Re: Writev system call
- From: Logan Shaw <lshaw-usenet@xxxxxxxxxxxxx>
- Date: Sun, 06 Jan 2008 05:20:30 -0600
chsalvia@xxxxxxxxx wrote:
Is there generally a performance advantage in using the writev/readv
system calls, rather than simply iterating through an array and
calling read/write individually?
I would imagine there would be an advantage, because there is only one
system call as opposed to multiple, but I wonder if writev/readv might
simply be implemented by making multiple system calls to write/read.
Consider what may happen to fulfill the I/O requests and whether it
helps the underlying code to know about everything (to know about all
the I/O requests) up front.
For example, if you are writing to a TCP stream, 5 writes of 100 bytes
each may (with a naive implementation) cause 5 packets to be sent out.
Since each packet has an TCP header, an IP header, and some other
overhead (like a MAC address with Ethernet), you are increasing your
overhead.
Or consider what may happen if you are writing to a pipe. Potentially,
as soon as you've written the first 100-byte chunk, you may have a
context switch and the pipe's reader could wake up and start processing
the data. Then the pipe's reader would block when it has used up all
its input, and the writer would be reawakened. In the worst case, there
might be two context switches for every call to write().
Or for yet another example, consider what happens if you are writing
to a terminal. Many terminals behave in such a way that if several
newlines come in a short period of time, they do a "fast scroll"
where they avoid copying everything on the screen up one line only
to move it up another line immediately afterwards and instead they
move it up two (or more) lines at once. If you break things up into
separate write()s, the terminal could have to do more copying of
stuff around on the screen and might scroll more slowly.
Basically, writev() allows you to share all of your knowledge with
the implementation (of the filesystem, the terminal, the network stack,
or whatever else is doing the file operations) immediately. With
multiple write() calls, the implementation doesn't know more data is
coming soon, so it can't do tricks that might speed things up in light
of that fact.
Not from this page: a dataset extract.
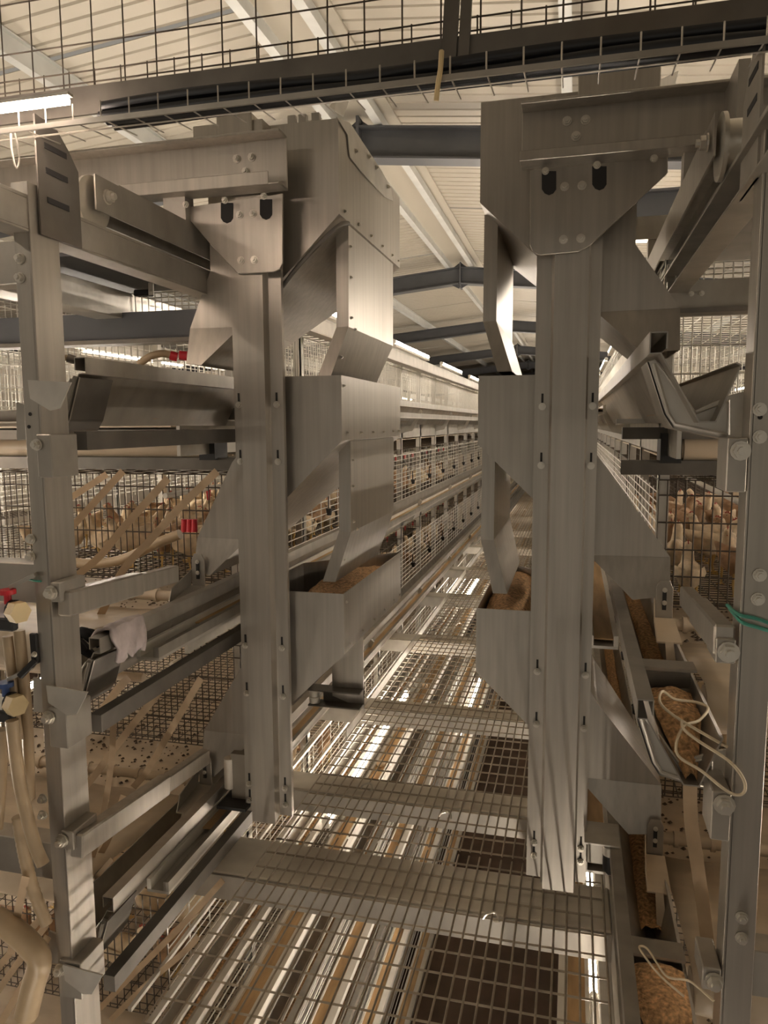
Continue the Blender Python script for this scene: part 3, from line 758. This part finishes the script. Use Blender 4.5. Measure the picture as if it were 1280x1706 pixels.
MB().box(xa, xb, 1.335, 1.34, .582, .592).build('front_lip', M['steel'], tr)
for x0, x1, z1 in ((-.243, -.205, 1.1), (-.215, -.175, 1.2)):
    MB().bar((x0, 1.455, .62), (x1 - .02, 1.50, z1), .028 if x0 < -.23 else .02, .01, (0, 1, 0)).build('hanger_strap', M['dark'], tr)
for i, (y, z, r) in enumerate(((1.385, .612, .011), (1.405, .615, .013), (1.43, .618, .012), (1.395, .636, .011), (1.418, .64, .012), (1.44, .642, .010))):
    pts = [(-.93 + (xb + .93) * t / 24, y + .004 * math.sin(t * .9 + i), z + .003 * math.sin(t * .7 + 2 * i)) for t in range(25)]
    tag(MB().tube(pts, r, 8).build('power_cable', M['cable'], None, True), 'black power cable lying in the wire tray, one of its bundle', 'cable', 'black cables in the tray')
p = P(733, 90, Y=1.34)
tag(MB().tube(smooth_path([P(736, 85, Y=1.335), P(734, 115, Y=1.33), P(730, 140, Y=1.335), P(727, 168, Y=1.34)]), .0045, 6).build('cable_tie', M['nut'], None, True), 'pale cable tie hanging from the tray above the aisle', 'cable tie')
g = empty('tray_lamp', (-1.4, 1.36, .63), 'lit LED strip lamp fixed to the cable tray at upper left', 'lamp')
x1_ = P(118, 184, Y=1.335).x
MB().box(-2.7, x1_, 1.322, 1.334, .619, .629).build('light_strip', M['ledtray'], g); MB().box(-2.7, x1_ + .006, 1.320, 1.336, .632, .638).build('lamp_housing', M['steel'], g)
tag(MB().tube(smooth_path([P(18, 212, Y=1.36), P(20, 250, Y=1.36), P(27, 280, Y=1.36), P(32, 262, Y=1.37), P(24, 215, Y=1.36)]), .002, 5).build('hanging_wire', M['wire'], None, True), 'thin loose wire loop hanging from tray beside the left post', 'wire')
# ================================================================== hens
def hen_mesh(mat_, pose):
    if pose == 0: sp = [(-.21, .315, .010), (-.165, .285, .035), (-.10, .235, .072), (-.02, .205, .088), (.055, .215, .078), (.10, .262, .052), (.122, .315, .034), (.138, .355, .032), (.160, .375, .028), (.185, .372, .012)]
    elif pose == 1: sp = [(-.20, .30, .010), (-.155, .275, .036), (-.09, .24, .074), (-.01, .22, .088), (.06, .21, .078), (.12, .20, .052), (.165, .165, .036), (.195, .125, .032), (.212, .098, .026), (.225, .075, .011)]
    else: sp = [(-.20, .20, .012), (-.155, .18, .045), (-.10, .155, .078), (-.02, .135, .092), (.055, .14, .082), (.10, .185, .054), (.118, .235, .036), (.128, .275, .033), (.150, .296, .028), (.175, .292, .012)]
    b = MB(); n = 10; rows = []
    for i, (y, z, r) in enumerate(sp):
        a = sp[max(i - 1, 0)]; c = sp[min(i + 1, len(sp) - 1)]
        d = Vector((c[0] - a[0], 0, c[1] - a[1])).normalized(); u = Vector((-d.z, 0, d.x))
        for k in range(n):
            t = 2 * math.pi * k / n
            q = Vector((y, 0, z)) + u * (r * math.sin(t)) * (1.08 if 1 < i < 6 else 1) + Vector((0, 1, 0)) * r * math.cos(t) * (.86 if i < 6 else 1)
            b.v.append(tuple(q))
    for i in range(len(sp) - 1):
        for k in range(n): b.f.append((i * n + k, i * n + (k + 1) % n, (i + 1) * n + (k + 1) % n, (i + 1) * n + k))
    b.f.append(tuple(range(n))); b.f.append(tuple((len(sp) - 1) * n + k for k in range(n)))
    for s_ in (-1, 1):      # folded wings belong to the continuous body
        zb = sp[3][1]
        o = len(b.v)
        for (y, z, w_) in ((.05, .03, .075), (-.02, .055, .088), (-.13, .06, .056), (-.17, .055, .02), (-.10, -.005, .075), (-.02, -.03, .084)):
            b.v.append((y, s_ * w_, zb + z))
        b.v.append((-.05, s_ * .098, zb + .02))
        for i in range(6): b.f.append((o + i, o + (i + 1) % 6, o + 6))
    me = b.mesh('hen_body', mat_)
    for p in me.polygons: p.use_smooth = True
    hy, hz = sp[-2][0], sp[-2][1]; hd = Vector((sp[-1][0] - sp[-3][0], 0, sp[-1][1] - sp[-3][1])).normalized()
    return me, Vector((hy, 0, hz)), hd
def hen_parts(head, hd, sit):
    up = Vector((-hd.z, 0, hd.x)); out = []
    c = MB(); pts = [head + up * .022 - hd * .03, head + up * .036 - hd * .024, head + up * .028 - hd * .014, head + up * .039 - hd * .008, head + up * .029 + hd * .004, head + up * .033 + hd * .010, head + up * .014 + hd * .018]
    c.plate([p + Vector((0, -.003, 0)) for p in pts], (0, .006, 0), 1); c.plate([head - up * .012 + hd * .016 + Vector((0, -.003, 0)), head - up * .03 + hd * .014 + Vector((0, -.003, 0)), head - up * .018 - hd * .004 + Vector((0, -.003, 0))], (0, .006, 0), 1)
    out.append(('comb', c.mesh('comb', M['comb'])))
    out.append(('beak', MB().tube([head + hd * .016, head + hd * .045 - up * .006], [.010, .0015], 6).mesh('beak', M['beak'])))
    for s_ in (-1, 1):
        out.append(('eye', MB().tube([head + Vector((0, s_ * .022, 0)) + up * .006 - hd * .004, head + Vector((0, s_ * .029, 0)) + up * .006 - hd * .004], [.006, .003], 6).mesh('eye', M['black'])))
        l = MB()
        if not sit:
            l.tube([(.0, s_ * .04, .15), (-.012, s_ * .042, .075), (.0, s_ * .042, .008)], [.016, .008, .007], 6)
            for a in (-.5, 0, .5): l.tube([(0, s_ * .042, .006), (.05 * math.cos(a), s_ * .042 + .05 * math.sin(a), .004)], [.006, .003], 5)
            l.tube([(0, s_ * .042, .006), (-.028, s_ * .042, .004)], [.005, .003], 5)
        else:
            for a in (-.4, .3): l.tube([(.02, s_ * .045, .02), (.075 * math.cos(a), s_ * .045 + .05 * math.sin(a), .006)], [.012, .004], 5)
            l.tube([(.0, s_ * .045, .10), (.02, s_ * .045, .02)], [.016, .012], 5)
        out.append(('leg', l.mesh('leg', M['leg'])))
    return out
HEN = {}
for c in ('featherw', 'featherb'):
    for p in range(3):
        me, h, d = hen_mesh(M[c], p); HEN[c, p] = (me, hen_parts(h, d, p == 2))
LEAN = [0]
def hen(x, y, z, rot, c, p, label, group, parts=True, sc=.56):
    me, pr = HEN[c, p]
    o = bpy.data.objects.new('hen', me); COL.objects.link(o)
    o.location = (x, y, z); o.rotation_euler = (0, 0, rot); o.scale = (sc, sc, sc)
    tag(o, label, 'hen', group)
    if parts:
        for nm, m in pr:
            q = bpy.data.objects.new(nm, m); COL.objects.link(q); q.parent = o
    return o
rh = random.Random(21)
POSE = ['standing', 'pecking', 'sitting']
def flock(fx, k, side, s_list, y0, y1, step, near, skip=0.12):
    ORDN = ['first', 'second', 'third', 'fourth', 'fifth', 'sixth', 'seventh', 'eighth', 'ninth', 'tenth', 'eleventh', 'twelfth', 'thirteenth']
    y = y0; rank = 0
    while y < y1:
        for ci, s in enumerate(s_list):
            if rh.random() < skip: continue
            c = 'featherw' if rh.random() < .72 else 'featherb'; p = rh.choice((0, 0, 0, 1, 2))
            xx = fx(s + rh.uniform(-.02, .02)); yy = y + rh.uniform(-.03, .03)
            if abs(yy - (4.8 if k == 3 else 5.4)) < .13 or abs(yy - 8.2) < .13: yy += .27
            a = rh.uniform(0, 6.28)
            if s - .15 < .15 or 1.3 - s < .15: a = rh.choice((math.pi / 2, -math.pi / 2)) + rh.uniform(-.25, .25)
            lab = '%s %s hen, %s rank behind %s, %s from aisle, %s tier %s row' % (POSE[p], 'cream' if c == 'featherw' else 'brown', ORDN[rank], 'end mesh' if y0 < 4 else ('second partition' if y0 > 5 else 'first partition'), ORDN[ci], ORD[k], side)
            hen(xx, yy, ZT[k] - .098, a, c, p, lab, '%s %s hens, %s tier, %s row' % (POSE[p], 'cream' if c == 'featherw' else 'brown', ORD[k], side), near and y < 4.6)
        y += step; rank += 1
flock(fL, 1, 'left', (.27, .43, .59, .75, .91, .1+.97, 1.22), 2.8, 5.0, .21, True)
flock(fR, 1, 'right', (.27, .43, .59, .75, .91), 2.8, 4.9, .21, True)
flock(fL, 1, 'left', (.28, .45), 5.5, 9.0, .32, False)
flock(fL, 2, 'left', (.28, .45), 4.2, 8.2, .34, False, .2)
flock(fL, 3, 'left', (.27, .43, .59, .75, .91), 2.18, 3.9, .21, True)
flock(fR, 2, 'right', (.28, .45), 2.85, 3.5, .25, True)
# ================================================================== small things
def strap(pts, wd, label, cat='strap', group='tan straps at the left row end', m='ribbon', twist=0., t=.0012):
    path = smooth_path(pts, 8); b = MB(); n = len(path); vs = []
    for i, p in enumerate(path):
        d = (path[min(i + 1, n - 1)] - path[max(i - 1, 0)]).normalized()
        a = d.cross(p.normalized() + Vector((twist * .5, 0, twist * i / n))).normalized()
        vs += [p - a * wd / 2, p + a * wd / 2]
    b.add(vs, [(2 * i, 2 * i + 1, 2 * i + 3, 2 * i + 2) for i in range(n - 1)])
    return tag(b.build('woven_strap', M[m], None, False, solid=t), label, cat, group)
ST = [
 ([(178, 790), (140, 815), (104, 838)], 11, 2.2, 'short tan strap sloping above the hens beside the left post'),
 ([(205, 785), (150, 845), (106, 893)], 12, 2.1, 'tan strap second from the post in front of the hens'),
 ([(280, 797), (205, 880), (165, 928), (120, 965)], 13, 2.0, 'tan strap in the middle in front of the hens, ending at the stay tube'),
 ([(362, 785), (300, 845), (250, 900), (205, 950), (175, 1010), (150, 1062), (135, 1105)], 13, 2.0, 'long tan strap running behind the stay tube to the rag'),
 ([(215, 1128), (195, 1150), (168, 1186)], 14, 1.9, 'short tan strap showing below the second tier trough'),
 ([(268, 1150), (225, 1203), (188, 1251), (155, 1295), (124, 1330)], 13, 1.75, 'long tan strap sloping over the third tier belt sheet'),
 ([(335, 1130), (300, 1190), (270, 1242), (245, 1285), (222, 1312)], 12, 1.85, 'tan strap sloping over the scraper pipe of the third tier'),
 ([(189, 1200), (186, 1265), (177, 1330), (165, 1390), (137, 1480)], 11, 1.7, 'nearly upright tan strap beside the left post, third tier'),
 ([(206, 1325), (180, 1400), (150, 1450), (128, 1493)], 11, 1.75, 'tan strap below the third tier stay tube'),
 ([(187, 1431), (160, 1462), (129, 1496)], 9, 1.65, 'short rolled tan strap behind the lowest near trough'),
 ([(372, 1466), (330, 1513), (293, 1552), (220, 1625), (155, 1692)], 11, 1.9, 'tan strap lowest at left, sloping over the walkway edge, upper of two'),
 ([(330, 1560), (310, 1583), (250, 1635), (184, 1700)], 11, 1.85, 'tan strap lowest at left, sloping over the walkway edge, lower of two'),
 ([(43, 1460), (30, 1520), (18, 1590)], 15, 1.32, 'tan strap hanging left of the post above the big hose'),
 ([(78, 1520), (45, 1555), (-10, 1620)], 13, 1.5, 'tan strap of the loose bundle left of the post, topmost'),
 ([(78, 1540), (40, 1590), (-10, 1660)], 13, 1.48, 'tan strap of the loose bundle left of the post, second'),
 ([(80, 1560), (50, 1620), (0, 1706)], 14, 1.46, 'tan strap of the loose bundle left of the post, third'),
 ([(78, 1580), (70, 1640), (50, 1710)], 14, 1.44, 'tan strap of the loose bundle left of the post, lowest'),
 ([(1150, 1300), (1152, 1370), (1165, 1460), (1178, 1560), (1186, 1640)], 20, 1.75, 'broad tan strap hanging beside the right post under the trough'),
]
for pts, wpx, Y, lab in ST:
    strap([P(u, v, Y=Y + .06 * i / len(pts)) for i, (u, v) in enumerate(pts)], wpx * Y * 1.1 / 1245, lab, twist=.3, group='tan straps at the row ends')
def hose(pts, Y, r, label, m='hose', ribs=0, name='hose'):
    path = smooth_path([P(u, v, Y=Y + (dy[0] if dy else 0)) for u, v, *dy in pts], 8 if not ribs else 14)
    rs = r if not ribs else [r * (1 + .10 * (i % 2)) for i in range(len(path))]
    return tag(MB().tube(path, rs, 10).build(name, M[m], None, True), label, 'hose', 'hoses at the left row end')
hose([(104, 928), (130, 938), (175, 938), (215, 928), (262, 905), (300, 890)], 2.3, .018, 'curved tan hose sagging in front of the hens')
hose([(-10, 1528), (20, 1548), (48, 1573), (66, 1600), (56, 1640), (44, 1690)], 1.33, .027, 'thick tan hose bent at lower left of the photo')
hose([(20, 1200), (28, 1270), (36, 1320), (56, 1400), (72, 1440)], 1.31, .014, 'smooth tan hose hanging left of the post')
hose([(30, 1360), (40, 1420), (55, 1480), (78, 1540)], 1.34, .013, 'ribbed tan hose hanging left of the post', ribs=1)
hose([(12, 1060), (18, 1110), (26, 1170), (34, 1230)], 1.35, .011, 'tan hose below the red knob valve, left one')
hose([(32, 1050), (38, 1110), (44, 1180), (48, 1260), (50, 1330)], 1.36, .012, 'tan hose below the red knob valve, right one')
hose([(4, 1215), (2, 1300), (-4, 1380)], 1.33, .012, 'tan hose below the blue knob valve')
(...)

The more you know in advance about what you're going
to be doing, the more opportunities you may have to optimize it.
Also, in a sense, this is just a special case of the adage that
"batch mode processing is always more efficient". writev() is
effectively letting you submit the I/O work in batches.
- Logan
.
- References:
- Writev system call
- From: chsalvia
- Writev system call
- Prev by Date: Re: Writev system call
- Next by Date: Re: Is there an ANSI C compatible kill()?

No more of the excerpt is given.